BHP Billiton mum on reports of Alcoa offer


The world's biggest miner, BHP Billiton, was tightlipped yesterday on reports that it is considering making a US$50 billion takeover bid for US aluminum giant Alcoa Inc.

The move would top Rio Tinto's US$38.1 billion offer for Canadian aluminum group Alcan Inc announced last week and analysts rated it a possibility.

Alcoa's decision to drop its US$28 billion offer for Alcan when Rio Tinto stepped in as a "white knight" last Thursday meant that the US company was now itself a potential target, they said.

A Melbourne-based spokeswoman for BHP Billiton said it was her group's policy not to comment on merger and acquisition speculation.
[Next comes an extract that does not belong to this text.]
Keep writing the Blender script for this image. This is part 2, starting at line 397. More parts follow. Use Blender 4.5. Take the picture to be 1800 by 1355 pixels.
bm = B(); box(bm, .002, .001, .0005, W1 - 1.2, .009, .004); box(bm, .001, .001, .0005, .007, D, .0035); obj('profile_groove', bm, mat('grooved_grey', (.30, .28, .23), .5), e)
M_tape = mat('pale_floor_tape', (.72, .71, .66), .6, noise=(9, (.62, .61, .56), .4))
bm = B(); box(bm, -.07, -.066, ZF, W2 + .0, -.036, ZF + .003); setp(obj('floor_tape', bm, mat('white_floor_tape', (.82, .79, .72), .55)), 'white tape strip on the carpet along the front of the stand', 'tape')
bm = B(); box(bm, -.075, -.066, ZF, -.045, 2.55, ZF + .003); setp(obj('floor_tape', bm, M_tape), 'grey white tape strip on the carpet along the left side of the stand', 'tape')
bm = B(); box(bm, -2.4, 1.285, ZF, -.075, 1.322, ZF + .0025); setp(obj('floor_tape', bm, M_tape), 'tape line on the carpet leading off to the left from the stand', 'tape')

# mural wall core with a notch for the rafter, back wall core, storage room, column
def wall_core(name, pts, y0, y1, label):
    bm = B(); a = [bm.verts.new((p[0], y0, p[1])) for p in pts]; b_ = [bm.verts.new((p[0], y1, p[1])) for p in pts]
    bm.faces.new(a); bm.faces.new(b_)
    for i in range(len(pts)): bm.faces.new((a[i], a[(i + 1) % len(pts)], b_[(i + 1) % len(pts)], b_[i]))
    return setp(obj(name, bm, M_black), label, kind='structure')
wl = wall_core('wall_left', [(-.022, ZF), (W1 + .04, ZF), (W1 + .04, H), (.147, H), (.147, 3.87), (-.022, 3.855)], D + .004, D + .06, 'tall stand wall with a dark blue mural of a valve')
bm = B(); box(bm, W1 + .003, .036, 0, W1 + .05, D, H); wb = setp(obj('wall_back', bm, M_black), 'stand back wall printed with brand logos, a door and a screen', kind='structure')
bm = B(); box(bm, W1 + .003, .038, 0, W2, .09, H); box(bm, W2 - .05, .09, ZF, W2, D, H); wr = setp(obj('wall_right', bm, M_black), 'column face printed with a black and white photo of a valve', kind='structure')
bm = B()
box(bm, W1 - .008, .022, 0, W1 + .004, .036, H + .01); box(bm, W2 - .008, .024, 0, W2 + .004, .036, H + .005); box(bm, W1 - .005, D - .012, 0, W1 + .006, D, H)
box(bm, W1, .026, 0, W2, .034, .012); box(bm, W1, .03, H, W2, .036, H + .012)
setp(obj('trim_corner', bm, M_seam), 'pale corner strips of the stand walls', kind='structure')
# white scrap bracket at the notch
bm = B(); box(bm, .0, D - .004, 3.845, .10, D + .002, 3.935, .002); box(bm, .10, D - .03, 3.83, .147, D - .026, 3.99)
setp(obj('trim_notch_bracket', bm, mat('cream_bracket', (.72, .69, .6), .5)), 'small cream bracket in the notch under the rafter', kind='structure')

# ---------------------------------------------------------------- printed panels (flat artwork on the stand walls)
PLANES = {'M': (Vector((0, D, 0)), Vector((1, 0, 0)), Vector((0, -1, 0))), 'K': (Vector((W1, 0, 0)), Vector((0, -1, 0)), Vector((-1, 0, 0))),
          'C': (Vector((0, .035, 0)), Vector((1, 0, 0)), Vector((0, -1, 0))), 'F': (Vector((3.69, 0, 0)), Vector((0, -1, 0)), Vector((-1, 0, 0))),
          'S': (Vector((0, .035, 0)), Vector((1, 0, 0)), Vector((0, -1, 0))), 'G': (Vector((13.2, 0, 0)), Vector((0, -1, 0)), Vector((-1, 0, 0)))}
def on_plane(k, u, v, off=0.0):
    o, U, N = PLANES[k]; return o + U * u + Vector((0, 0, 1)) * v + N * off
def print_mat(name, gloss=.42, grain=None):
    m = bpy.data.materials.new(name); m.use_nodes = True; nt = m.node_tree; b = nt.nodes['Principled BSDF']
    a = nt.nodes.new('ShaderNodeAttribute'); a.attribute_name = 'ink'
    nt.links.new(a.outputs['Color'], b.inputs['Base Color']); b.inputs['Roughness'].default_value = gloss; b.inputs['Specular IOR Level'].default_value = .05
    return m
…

She also declined to comment on reports that BHP Billiton had briefed Merrill Lynch on its interest in pursuing Alcoa.

ABN Amro resources analyst Warren Edney said the global alumina and aluminum sector's ownership was clearly in play as the world's largest miners seek to utilize strong cash flow resulting from high commodity prices to fund future growth.

"[Alcoa] may be a better [acquisition] than Alcan because of its alumina refining capacity," Edney said.
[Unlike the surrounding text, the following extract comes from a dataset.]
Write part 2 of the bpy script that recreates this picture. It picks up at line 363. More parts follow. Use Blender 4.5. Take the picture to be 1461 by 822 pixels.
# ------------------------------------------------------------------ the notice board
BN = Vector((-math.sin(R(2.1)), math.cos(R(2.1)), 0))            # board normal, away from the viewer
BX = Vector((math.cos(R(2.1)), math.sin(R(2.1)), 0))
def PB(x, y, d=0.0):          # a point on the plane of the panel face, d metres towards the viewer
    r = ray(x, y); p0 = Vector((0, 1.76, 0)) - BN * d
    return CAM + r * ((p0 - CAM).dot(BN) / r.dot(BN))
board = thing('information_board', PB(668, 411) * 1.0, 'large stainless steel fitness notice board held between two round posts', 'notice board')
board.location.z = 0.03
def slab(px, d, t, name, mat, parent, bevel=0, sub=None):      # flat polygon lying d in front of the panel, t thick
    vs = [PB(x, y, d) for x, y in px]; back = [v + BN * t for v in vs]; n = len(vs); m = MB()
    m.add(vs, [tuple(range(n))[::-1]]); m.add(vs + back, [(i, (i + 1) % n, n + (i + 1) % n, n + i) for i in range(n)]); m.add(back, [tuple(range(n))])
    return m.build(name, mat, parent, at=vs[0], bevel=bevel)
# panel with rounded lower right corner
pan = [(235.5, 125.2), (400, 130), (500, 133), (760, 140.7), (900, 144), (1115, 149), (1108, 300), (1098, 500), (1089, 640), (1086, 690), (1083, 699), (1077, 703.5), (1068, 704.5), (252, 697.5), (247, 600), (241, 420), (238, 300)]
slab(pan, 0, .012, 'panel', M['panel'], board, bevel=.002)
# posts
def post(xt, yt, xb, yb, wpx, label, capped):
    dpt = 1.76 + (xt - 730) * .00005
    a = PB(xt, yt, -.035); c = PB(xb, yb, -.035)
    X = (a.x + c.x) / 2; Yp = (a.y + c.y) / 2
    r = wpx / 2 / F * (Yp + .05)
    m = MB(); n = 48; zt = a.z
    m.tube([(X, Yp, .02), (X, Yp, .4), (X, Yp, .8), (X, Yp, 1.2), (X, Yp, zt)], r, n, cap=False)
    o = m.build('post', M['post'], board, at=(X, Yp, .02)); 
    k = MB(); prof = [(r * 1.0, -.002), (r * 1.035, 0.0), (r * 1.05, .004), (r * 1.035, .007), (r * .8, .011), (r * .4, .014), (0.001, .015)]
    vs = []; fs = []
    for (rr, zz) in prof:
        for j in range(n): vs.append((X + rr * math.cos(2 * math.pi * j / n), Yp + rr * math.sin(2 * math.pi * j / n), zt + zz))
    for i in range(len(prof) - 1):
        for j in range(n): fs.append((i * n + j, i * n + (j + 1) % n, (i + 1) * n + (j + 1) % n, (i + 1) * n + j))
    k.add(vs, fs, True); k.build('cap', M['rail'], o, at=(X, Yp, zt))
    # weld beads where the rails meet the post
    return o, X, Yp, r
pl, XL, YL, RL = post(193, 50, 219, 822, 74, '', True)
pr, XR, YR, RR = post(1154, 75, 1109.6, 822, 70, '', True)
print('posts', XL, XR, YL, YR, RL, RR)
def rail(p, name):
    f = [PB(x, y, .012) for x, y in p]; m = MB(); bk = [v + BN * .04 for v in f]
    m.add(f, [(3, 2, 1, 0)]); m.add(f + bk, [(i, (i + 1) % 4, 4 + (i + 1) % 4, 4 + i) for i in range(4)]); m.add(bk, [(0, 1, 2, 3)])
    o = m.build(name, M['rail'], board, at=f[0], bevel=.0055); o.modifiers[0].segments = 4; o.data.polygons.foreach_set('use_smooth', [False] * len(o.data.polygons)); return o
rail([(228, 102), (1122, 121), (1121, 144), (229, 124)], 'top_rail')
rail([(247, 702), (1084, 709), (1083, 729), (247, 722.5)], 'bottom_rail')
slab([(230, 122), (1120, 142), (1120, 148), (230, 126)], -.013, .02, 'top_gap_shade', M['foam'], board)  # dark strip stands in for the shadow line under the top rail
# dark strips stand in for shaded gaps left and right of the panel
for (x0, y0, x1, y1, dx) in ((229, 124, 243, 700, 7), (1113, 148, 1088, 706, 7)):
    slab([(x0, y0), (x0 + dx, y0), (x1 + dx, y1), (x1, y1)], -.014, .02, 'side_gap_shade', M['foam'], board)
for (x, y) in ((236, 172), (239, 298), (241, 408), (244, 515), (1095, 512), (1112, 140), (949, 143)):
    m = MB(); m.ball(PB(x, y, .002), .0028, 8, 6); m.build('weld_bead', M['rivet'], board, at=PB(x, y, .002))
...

A BHP Billiton bid for Alcoa could involve private equity players as there were downstream aluminum components of Alcoa that it would not want, such as Alcoa's aluminum sidings business, he said.

"Any combination is possible and you can't rule out CVRD being involved," Edney said, referring to the Brazilian mining giant Companhia Vale do Rio Doce, another potential acquirer of the aluminum company.

Only time would tell whether BHP Billiton would make a bid for Alcoa and also possibly seek to acquire Australian-listed Alumina Ltd, said Peter O'Connor, a resources analyst at Credit Suisse.

Alumina is Alcoa's 40 percent partner in the Alcoa World Alumina & Chemical joint venture.

It operates some of the world's lowest cost alumina refineries, including refineries in Western Australia.

O'Connor said that a full cash offer of approximately US$50 a share for Alcoa would increase BHP Billiton's gearing to 63 percent from just 18 percent a year ago.

But, he said, asset sales and strong cash flow of about US$12 billion a year could reduce BHP Billiton's gearing to 41 percent by 2009.

This, O'Connor said, would make an offer financially possible.